Gestohlene Fische – was ist «legal» und was ist «illegal»?

Wenn Abdou Karim Sall über den Tag der Revolte spricht, spürt er wieder die Wut. Zwei ausländische Schiffe hatten damals illegal in einer maritimen Schutzzone gefischt. Er und ein paar andere Kleinfischer aus dem Ort Joal riefen die Bevölkerung im Radio zu Protesten auf. Dann fuhren sie raus aufs Meer und kidnappten zwei Kapitäne. Für die Aktion kamen sie kurzzeitig in Haft, abgeführt vom Militär. Die Staatsanwaltschaft warf ihnen versuchten Mord vor… «Uns nannte man Piraten», sagt Sall vier Jahre danach. «Doch ihr Ausländer seid die Piraten, denn ihr fischt unsere Meere leer.»
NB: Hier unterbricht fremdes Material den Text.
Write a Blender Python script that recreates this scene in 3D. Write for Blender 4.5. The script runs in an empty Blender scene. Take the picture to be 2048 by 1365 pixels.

(Tages-Anzeiger, 2. März 2013)

Was ist «legal», was ist «illegal»? Der Kapitalismus stellt alles auf den Kopf. «Legal» ist das Leerfischen der Weltmeere durch europäische, russische und chinesische Hightechschiffe sowie die Zerstörung der Lebensgrundlagen der dortigen Bevölkerung. «Illegal» ist das Kidnappen zweier Kapitäne eines solchen «Raubschiffs». «Illegal» ist es auch, wenn ein Fischer, der von seiner Arbeit nicht mehr leben kann, aufbricht, um sein Glück in jenem fernen Europa, wo die ihm gestohlenen Fische gegessen werden, zu suchen. Der grösste Hohn ist, dass sich die reichen Länder Europas zusätzliche Fangrechte durch «Hilfsleistungen» und «Entwicklungshilfegelder» erkaufen. Denn auch das Geld, das hier «grosszügigerweise» zur Verfügung gestellt wird, ist nichts anderes als gestohlenes Geld – gestohlen im weltumspannenden Machtsystem des Kapitalismus, in dem die Reichen immer reicher werden dadurch, dass die Armen immer ärmer werden. Ja, der Kapitalismus hat nicht Fehler, er ist der Fehler.